> _Exercise_: Copy out every line of the data exactly.

> _Exercise data_:

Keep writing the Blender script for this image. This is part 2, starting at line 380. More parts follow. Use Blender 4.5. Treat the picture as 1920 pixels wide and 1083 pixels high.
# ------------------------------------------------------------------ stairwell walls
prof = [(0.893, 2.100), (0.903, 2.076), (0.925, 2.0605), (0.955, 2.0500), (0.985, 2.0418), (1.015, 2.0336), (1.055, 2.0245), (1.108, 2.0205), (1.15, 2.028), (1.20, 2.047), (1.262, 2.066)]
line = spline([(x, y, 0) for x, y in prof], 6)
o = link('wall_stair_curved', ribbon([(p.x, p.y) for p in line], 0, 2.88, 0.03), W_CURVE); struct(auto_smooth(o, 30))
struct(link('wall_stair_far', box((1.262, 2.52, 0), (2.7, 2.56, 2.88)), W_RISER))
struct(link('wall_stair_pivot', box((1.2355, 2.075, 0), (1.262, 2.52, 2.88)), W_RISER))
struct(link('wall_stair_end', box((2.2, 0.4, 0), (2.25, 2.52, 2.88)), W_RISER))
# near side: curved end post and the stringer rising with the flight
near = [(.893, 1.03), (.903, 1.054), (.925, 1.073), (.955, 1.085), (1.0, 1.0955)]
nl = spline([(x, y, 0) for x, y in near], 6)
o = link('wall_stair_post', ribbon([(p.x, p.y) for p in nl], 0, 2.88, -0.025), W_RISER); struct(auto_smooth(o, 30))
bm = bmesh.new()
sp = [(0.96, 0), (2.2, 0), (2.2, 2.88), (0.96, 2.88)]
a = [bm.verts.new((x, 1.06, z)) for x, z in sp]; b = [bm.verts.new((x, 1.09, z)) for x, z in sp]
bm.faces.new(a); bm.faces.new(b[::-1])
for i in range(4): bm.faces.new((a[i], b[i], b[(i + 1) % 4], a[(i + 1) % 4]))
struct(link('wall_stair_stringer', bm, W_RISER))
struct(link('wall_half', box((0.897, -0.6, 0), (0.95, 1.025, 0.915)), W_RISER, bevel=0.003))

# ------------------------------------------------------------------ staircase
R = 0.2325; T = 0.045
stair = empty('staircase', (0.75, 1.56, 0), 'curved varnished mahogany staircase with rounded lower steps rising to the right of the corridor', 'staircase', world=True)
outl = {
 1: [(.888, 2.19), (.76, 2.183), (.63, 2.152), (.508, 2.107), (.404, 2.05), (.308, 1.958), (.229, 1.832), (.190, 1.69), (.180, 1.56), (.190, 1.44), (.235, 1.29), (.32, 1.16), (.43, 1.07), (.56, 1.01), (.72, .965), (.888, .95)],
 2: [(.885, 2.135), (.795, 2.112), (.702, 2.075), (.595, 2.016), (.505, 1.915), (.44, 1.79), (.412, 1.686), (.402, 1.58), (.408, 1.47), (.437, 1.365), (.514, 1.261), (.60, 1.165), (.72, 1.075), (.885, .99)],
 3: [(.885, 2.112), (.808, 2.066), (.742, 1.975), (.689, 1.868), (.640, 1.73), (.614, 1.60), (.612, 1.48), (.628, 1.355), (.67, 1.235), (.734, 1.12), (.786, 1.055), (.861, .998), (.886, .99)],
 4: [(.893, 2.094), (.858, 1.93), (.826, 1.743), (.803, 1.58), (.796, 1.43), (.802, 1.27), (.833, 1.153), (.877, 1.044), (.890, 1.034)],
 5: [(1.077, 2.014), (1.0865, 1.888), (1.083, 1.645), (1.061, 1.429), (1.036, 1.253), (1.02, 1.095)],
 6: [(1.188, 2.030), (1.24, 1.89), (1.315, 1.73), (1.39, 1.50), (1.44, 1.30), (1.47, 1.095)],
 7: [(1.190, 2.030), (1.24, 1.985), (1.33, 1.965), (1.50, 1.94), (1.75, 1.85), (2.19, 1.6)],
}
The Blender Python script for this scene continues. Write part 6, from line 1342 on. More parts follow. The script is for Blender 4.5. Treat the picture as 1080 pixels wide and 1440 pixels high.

> _Solution_:
Keep writing the Blender script for this image. This is part 2, starting at line 380. More parts follow. Use Blender 4.5. Treat the picture as 1920 pixels wide and 1083 pixels high.
# ------------------------------------------------------------------ stairwell walls
prof = [(0.893, 2.100), (0.903, 2.076), (0.925, 2.0605), (0.955, 2.0500), (0.985, 2.0418), (1.015, 2.0336), (1.055, 2.0245), (1.108, 2.0205), (1.15, 2.028), (1.20, 2.047), (1.262, 2.066)]
line = spline([(x, y, 0) for x, y in prof], 6)
o = link('wall_stair_curved', ribbon([(p.x, p.y) for p in line], 0, 2.88, 0.03), W_CURVE); struct(auto_smooth(o, 30))
struct(link('wall_stair_far', box((1.262, 2.52, 0), (2.7, 2.56, 2.88)), W_RISER))
struct(link('wall_stair_pivot', box((1.2355, 2.075, 0), (1.262, 2.52, 2.88)), W_RISER))
struct(link('wall_stair_end', box((2.2, 0.4, 0), (2.25, 2.52, 2.88)), W_RISER))
# near side: curved end post and the stringer rising with the flight
near = [(.893, 1.03), (.903, 1.054), (.925, 1.073), (.955, 1.085), (1.0, 1.0955)]
nl = spline([(x, y, 0) for x, y in near], 6)
o = link('wall_stair_post', ribbon([(p.x, p.y) for p in nl], 0, 2.88, -0.025), W_RISER); struct(auto_smooth(o, 30))
bm = bmesh.new()
sp = [(0.96, 0), (2.2, 0), (2.2, 2.88), (0.96, 2.88)]
a = [bm.verts.new((x, 1.06, z)) for x, z in sp]; b = [bm.verts.new((x, 1.09, z)) for x, z in sp]
bm.faces.new(a); bm.faces.new(b[::-1])
for i in range(4): bm.faces.new((a[i], b[i], b[(i + 1) % 4], a[(i + 1) % 4]))
struct(link('wall_stair_stringer', bm, W_RISER))
struct(link('wall_half', box((0.897, -0.6, 0), (0.95, 1.025, 0.915)), W_RISER, bevel=0.003))

# ------------------------------------------------------------------ staircase
R = 0.2325; T = 0.045
stair = empty('staircase', (0.75, 1.56, 0), 'curved varnished mahogany staircase with rounded lower steps rising to the right of the corridor', 'staircase', world=True)
outl = {
 1: [(.888, 2.19), (.76, 2.183), (.63, 2.152), (.508, 2.107), (.404, 2.05), (.308, 1.958), (.229, 1.832), (.190, 1.69), (.180, 1.56), (.190, 1.44), (.235, 1.29), (.32, 1.16), (.43, 1.07), (.56, 1.01), (.72, .965), (.888, .95)],
 2: [(.885, 2.135), (.795, 2.112), (.702, 2.075), (.595, 2.016), (.505, 1.915), (.44, 1.79), (.412, 1.686), (.402, 1.58), (.408, 1.47), (.437, 1.365), (.514, 1.261), (.60, 1.165), (.72, 1.075), (.885, .99)],
 3: [(.885, 2.112), (.808, 2.066), (.742, 1.975), (.689, 1.868), (.640, 1.73), (.614, 1.60), (.612, 1.48), (.628, 1.355), (.67, 1.235), (.734, 1.12), (.786, 1.055), (.861, .998), (.886, .99)],
 4: [(.893, 2.094), (.858, 1.93), (.826, 1.743), (.803, 1.58), (.796, 1.43), (.802, 1.27), (.833, 1.153), (.877, 1.044), (.890, 1.034)],
 5: [(1.077, 2.014), (1.0865, 1.888), (1.083, 1.645), (1.061, 1.429), (1.036, 1.253), (1.02, 1.095)],
 6: [(1.188, 2.030), (1.24, 1.89), (1.315, 1.73), (1.39, 1.50), (1.44, 1.30), (1.47, 1.095)],
 7: [(1.190, 2.030), (1.24, 1.985), (1.33, 1.965), (1.50, 1.94), (1.75, 1.85), (2.19, 1.6)],
}
The Blender Python script for this scene continues. Write part 6, from line 1342 on. More parts follow. The script is for Blender 4.5. Treat the picture as 1080 pixels wide and 1440 pixels high.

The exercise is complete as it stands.